The company took the decision following 18 months of “very difficult trading conditions” and business rescue practitioners Neill Hobbs and Justin Gordon from Hobbs Sinclair have been appointed to administer the process.
“DCD Marine was focused predominantly on the oil and gas market, which has contracted massively owing to low global oil prices. The business rescue process allows the business some room to negotiate with stakeholders, so it can take appropriate actions that put the business in a more positive position,” DCD Group CEO Digby Glover said in a statement.
He added that DCD Group was aiming to give the DCD Marine business the best possible chance of trading through these difficult conditions.
“The intention is to keep the business alive and to save jobs; if there was no chance of DCD Marine making it through this difficult time, the business rescue route could not have been taken,” he added.
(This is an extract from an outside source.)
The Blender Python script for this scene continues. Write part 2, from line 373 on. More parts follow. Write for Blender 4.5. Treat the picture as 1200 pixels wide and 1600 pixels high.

Glover further said that market conditions had forced DCD Marine to revert its focus to the ship repair and industrial markets, which were more consistent but smaller in scale – leading to a contraction within the business.
DCD Marine’s roots in the ship repair market go back over a century; established in 1903, the company’s facilities are equipped to undertake turnkey repairs and upgrades on vessels such as drill ships, semisubmersible drilling rigs, offshore support vessels and pipe-lay vessels.
“While it is of course a serious concern for DCD Group that one of our companies must undergo this process, the group looks forward to DCD Marine coming out stronger than before. We have every reason to believe this will be the case,” Glover said.